____ Dataset content

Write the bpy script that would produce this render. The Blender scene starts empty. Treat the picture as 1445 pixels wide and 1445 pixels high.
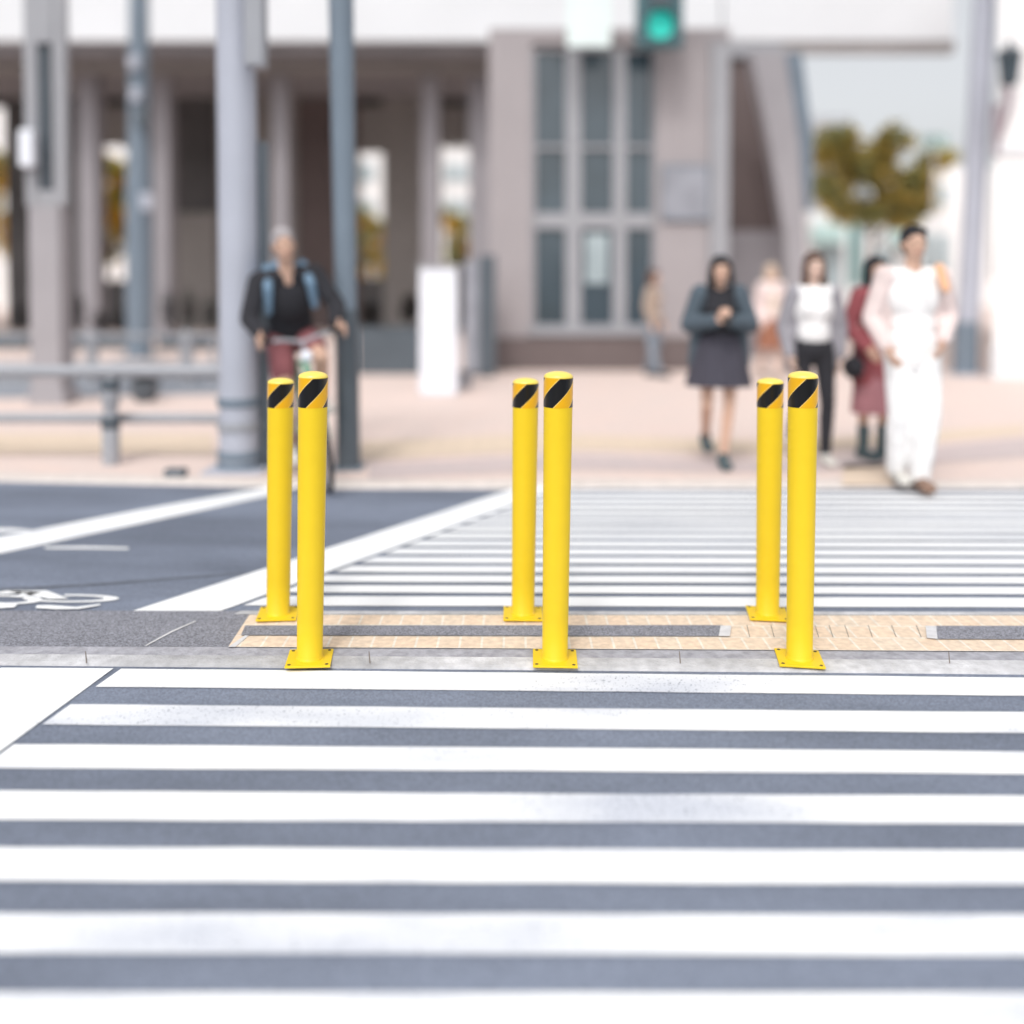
import bpy, bmesh, math, random
from mathutils import Vector, Matrix, noise as mnoise
random.seed(7)
PI = math.pi
sc = bpy.context.scene
COL = sc.collection

# ------------------------------------------------------------ camera model
IMG = 1445.0
FPX = 1380.0
H = 1.40
TH = math.radians(1.5)
CY = 393.0 + FPX * math.tan(TH)
CAM = Vector((0, 0, H))
_F = Vector((0, math.cos(TH), -math.sin(TH)))
_U = Vector((0, math.sin(TH), math.cos(TH)))
def ray(px, py):
    return Vector(((px - IMG/2)/FPX, 0, 0)) + _U*((CY - py)/FPX) + _F
def G(px, py, z=0.0):
    d = ray(px, py); t = (z - H)/d.z
    p = CAM + d*t; p.z = z
    return p
def V(px, py, Y):
    d = ray(px, py); return CAM + d*(Y/d.y)
KF0 = G(0,939.5); KF1 = G(1445,952.5)
SLOPE = 0.11
def GN(px, py, dz=0.0):
    """point of the near carriageway, which falls away from the kerb foot towards the camera"""
    n = (KF1-KF0).normalized(); side = Vector((n.y,-n.x,0))     # pointing to the camera
    nor = side*SLOPE + Vector((0,0,1))
    d = ray(px,py); t = (KF0-CAM+Vector((0,0,dz))).dot(nor)/d.dot(nor)
    return CAM + d*t
def near_z(p, dz=0.0):
    n = (KF1-KF0).normalized(); side = Vector((n.y,-n.x,0))
    return dz - SLOPE*(Vector((p.x,p.y,0))-KF0).dot(side)
def footY(py): return G(722, py).y

# ------------------------------------------------------------ materials
def mat(name, col, rough=0.7, var=0.08, scale=6.0, bump=0.0, bscale=60.0, metal=0.0, big=0.0, coat=0.0, spec=0.5):
    m = bpy.data.materials.new(name); m.use_nodes = True
    nt = m.node_tree; N = nt.nodes; L = nt.links
    b = N['Principled BSDF']
    b.inputs['Roughness'].default_value = rough
    b.inputs['Metallic'].default_value = metal
    b.inputs['Specular IOR Level'].default_value = spec
    b.inputs['Coat Weight'].default_value = coat
    tc = N.new('ShaderNodeTexCoord')
    nz = N.new('ShaderNodeTexNoise'); nz.inputs['Scale'].default_value = scale; nz.inputs['Detail'].default_value = 6
    L.new(tc.outputs['Object'], nz.inputs['Vector'])
    mr = N.new('ShaderNodeMapRange')
    mr.inputs['From Min'].default_value = 0.3; mr.inputs['From Max'].default_value = 0.7
    mr.inputs['To Min'].default_value = 1-var; mr.inputs['To Max'].default_value = 1+var
    L.new(nz.outputs['Fac'], mr.inputs['Value'])
    val = mr.outputs['Result']
    if big:
        n2 = N.new('ShaderNodeTexNoise'); n2.inputs['Scale'].default_value = scale*0.06; n2.inputs['Detail'].default_value = 3
        L.new(tc.outputs['Object'], n2.inputs['Vector'])
        m2 = N.new('ShaderNodeMapRange')
        m2.inputs['From Min'].default_value = 0.35; m2.inputs['From Max'].default_value = 0.65
        m2.inputs['To Min'].default_value = 1-big; m2.inputs['To Max'].default_value = 1+big
        L.new(n2.outputs['Fac'], m2.inputs['Value'])
        mm = N.new('ShaderNodeMath'); mm.operation = 'MULTIPLY'
        L.new(val, mm.inputs[0]); L.new(m2.outputs['Result'], mm.inputs[1]); val = mm.outputs[0]
    vm = N.new('ShaderNodeVectorMath'); vm.operation = 'SCALE'
    vm.inputs[0].default_value = col[:3]
    L.new(val, vm.inputs['Scale'])
    L.new(vm.outputs['Vector'], b.inputs['Base Color'])
    if bump:
        n3 = N.new('ShaderNodeTexNoise'); n3.inputs['Scale'].default_value = bscale; n3.inputs['Detail'].default_value = 4
        L.new(tc.outputs['Object'], n3.inputs['Vector'])
        bp = N.new('ShaderNodeBump'); bp.inputs['Strength'].default_value = bump; bp.inputs['Distance'].default_value = 0.01
        L.new(n3.outputs['Fac'], bp.inputs['Height']); L.new(bp.outputs['Normal'], b.inputs['Normal'])
    return m

def asphalt_mat(name, col, speck=0.35, sc1=420.0, shade_patch=0.12):
    """aggregate grains + broad slanted patches, soft cast shadows put into the colour"""
    m = bpy.data.materials.new(name); m.use_nodes = True
    nt = m.node_tree; N = nt.nodes; L = nt.links
    b = N['Principled BSDF']; b.inputs['Roughness'].default_value = 0.9; b.inputs['Specular IOR Level'].default_value = 0.25
    tc = N.new('ShaderNodeTexCoord')
    vo = N.new('ShaderNodeTexVoronoi'); vo.inputs['Scale'].default_value = sc1*0.45
    L.new(tc.outputs['Object'], vo.inputs['Vector'])
    sx = N.new('ShaderNodeSeparateColor'); L.new(vo.outputs['Color'], sx.inputs['Color'])
    r1 = N.new('ShaderNodeMapRange'); r1.inputs['To Min'].default_value = 1-speck; r1.inputs['To Max'].default_value = 1+speck
    L.new(sx.outputs['Red'], r1.inputs['Value'])
    n2 = N.new('ShaderNodeTexNoise'); n2.inputs['Scale'].default_value = 1.1; n2.inputs['Detail'].default_value = 5; n2.inputs['Roughness'].default_value=0.6
    mp = N.new('ShaderNodeMapping'); mp.inputs['Rotation'].default_value = (0,0,0.5); mp.inputs['Scale'].default_value = (0.45,1.7,1)
    L.new(tc.outputs['Object'], mp.inputs['Vector']); L.new(mp.outputs['Vector'], n2.inputs['Vector'])
    r2 = N.new('ShaderNodeMapRange'); r2.inputs['From Min'].default_value = 0.35; r2.inputs['From Max'].default_value = 0.65
    r2.inputs['To Min'].default_value = 1-shade_patch; r2.inputs['To Max'].default_value = 1+shade_patch  # slow noise tints the asphalt like diagonal shadows across the crossing
    L.new(n2.outputs['Fac'], r2.inputs['Value'])
    mm = N.new('ShaderNodeMath'); mm.operation = 'MULTIPLY'; L.new(r1.outputs['Result'], mm.inputs[0]); L.new(r2.outputs['Result'], mm.inputs[1])
    vm = N.new('ShaderNodeVectorMath'); vm.operation = 'SCALE'; vm.inputs[0].default_value = col
    L.new(mm.outputs[0], vm.inputs['Scale']); L.new(vm.outputs['Vector'], b.inputs['Base Color'])
    bp = N.new('ShaderNodeBump'); bp.inputs['Strength'].default_value = 0.35; bp.inputs['Distance'].default_value = 0.004
    nb = N.new('ShaderNodeTexNoise'); nb.inputs['Scale'].default_value = sc1*0.8; nb.inputs['Detail'].default_value = 2
    L.new(tc.outputs['Object'], nb.inputs['Vector']); L.new(nb.outputs['Fac'], bp.inputs['Height']); L.new(bp.outputs['Normal'], b.inputs['Normal'])
    return m

def paint_mat(name, col, under, wear=0.60, shade_amt=0.85):
    """road paint worn through to the asphalt in small flecks, with soft shadows mixed in as broad grey bands"""
    m = bpy.data.materials.new(name); m.use_nodes = True
    nt = m.node_tree; N = nt.nodes; L = nt.links
    b = N['Principled BSDF']; b.inputs['Roughness'].default_value = 0.7; b.inputs['Specular IOR Level'].default_value = 0.3
    tc = N.new('ShaderNodeTexCoord')
    n1 = N.new('ShaderNodeTexNoise'); n1.inputs['Scale'].default_value = 130; n1.inputs['Detail'].default_value = 5
    L.new(tc.outputs['Object'], n1.inputs['Vector'])
    n2 = N.new('ShaderNodeTexNoise'); n2.inputs['Scale'].default_value = 2.2; n2.inputs['Detail'].default_value = 5
    mp = N.new('ShaderNodeMapping'); mp.inputs['Rotation'].default_value = (0,0,0.5); mp.inputs['Scale'].default_value = (0.4,1.6,1)
    L.new(tc.outputs['Object'], mp.inputs['Vector']); L.new(mp.outputs['Vector'], n2.inputs['Vector'])
    ad = N.new('ShaderNodeMath'); ad.operation = 'MULTIPLY_ADD'; ad.inputs[1].default_value = 0.35
    L.new(n2.outputs['Fac'], ad.inputs[0]); L.new(n1.outputs['Fac'], ad.inputs[2])
    r = N.new('ShaderNodeMapRange'); r.inputs['From Min'].default_value = wear+0.22; r.inputs['From Max'].default_value = wear+0.34
    L.new(ad.outputs[0], r.inputs['Value'])
    r2 = N.new('ShaderNodeMapRange'); r2.inputs['From Min'].default_value = 0.42; r2.inputs['From Max'].default_value = 0.7
    r2.inputs['To Min'].default_value = 0.0; r2.inputs['To Max'].default_value = shade_amt
    L.new(n2.outputs['Fac'], r2.inputs['Value'])
    g = N.new('ShaderNodeMix'); g.data_type = 'RGBA'
    g.inputs['A'].default_value = (*col, 1); g.inputs['B'].default_value = (0.50,0.53,0.61,1)  # grey mix imitates diagonal cast shadows on the paint
    L.new(r2.outputs['Result'], g.inputs['Factor'])
    x = N.new('ShaderNodeMix'); x.data_type = 'RGBA'
    x.inputs['B'].default_value = (*under, 1)
    L.new(g.outputs['Result'], x.inputs['A']); L.new(r.outputs['Result'], x.inputs['Factor'])
    L.new(x.outputs['Result'], b.inputs['Base Color'])
    bp = N.new('ShaderNodeBump'); bp.inputs['Strength'].default_value = 0.2; bp.inputs['Distance'].default_value = 0.003
    L.new(n1.outputs['Fac'], bp.inputs['Height']); L.new(bp.outputs['Normal'], b.inputs['Normal'])
    return m

def brick_mat(name, c1, c2, cm, bw, bh, mortar=0.006, offset=0.5, rough=0.85, rot=0.0, speck=0.1, loc=(0,0,0), uv=False):
    m = bpy.data.materials.new(name); m.use_nodes = True
    nt = m.node_tree; N = nt.nodes; L = nt.links
    b = N['Principled BSDF']; b.inputs['Roughness'].default_value = rough; b.inputs['Specular IOR Level'].default_value = 0.3
    tc = N.new('ShaderNodeTexCoord'); mp = N.new('ShaderNodeMapping'); mp.inputs['Rotation'].default_value = (0,0,rot); mp.inputs['Location'].default_value = loc
    L.new(tc.outputs['UV' if uv else 'Object'], mp.inputs['Vector'])
    br = N.new('ShaderNodeTexBrick'); br.offset = offset
    br.inputs['Scale'].default_value = 1; br.inputs['Color1'].default_value = (*c1,1); br.inputs['Color2'].default_value = (*c2,1)
    br.inputs['Mortar'].default_value = (*cm,1); br.inputs['Brick Width'].default_value = bw; br.inputs['Row Height'].default_value = bh
    br.inputs['Mortar Size'].default_value = mortar; br.inputs['Mortar Smooth'].default_value = 0.3
    L.new(mp.outputs['Vector'], br.inputs['Vector'])
    nz = N.new('ShaderNodeTexNoise'); nz.inputs['Scale'].default_value = 40; nz.inputs['Detail'].default_value = 6
    L.new(tc.outputs['Object'], nz.inputs['Vector'])
    r = N.new('ShaderNodeMapRange'); r.inputs['From Min'].default_value = .3; r.inputs['From Max'].default_value = .7
    r.inputs['To Min'].default_value = 1-speck; r.inputs['To Max'].default_value = 1+speck
    L.new(nz.outputs['Fac'], r.inputs['Value'])
    vm = N.new('ShaderNodeVectorMath'); vm.operation = 'SCALE'
    L.new(br.outputs['Color'], vm.inputs[0]); L.new(r.outputs['Result'], vm.inputs['Scale'])
    L.new(vm.outputs['Vector'], b.inputs['Base Color'])
    bp = N.new('ShaderNodeBump'); bp.inputs['Strength'].default_value = 0.4; bp.inputs['Distance'].default_value = 0.004; bp.invert = True
    L.new(br.outputs['Fac'], bp.inputs['Height']); L.new(bp.outputs['Normal'], b.inputs['Normal'])
    return m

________

__Directive__
Everything from the first line to the line with "COL = sc.collection" must be repeated exactly, and nothing else. Leave the pictures out.

__Problem solution__
Write the bpy script that would produce this render. The Blender scene starts empty. Treat the picture as 1445 pixels wide and 1445 pixels high.
import bpy, bmesh, math, random
from mathutils import Vector, Matrix, noise as mnoise
random.seed(7)
PI = math.pi
sc = bpy.context.scene
COL = sc.collection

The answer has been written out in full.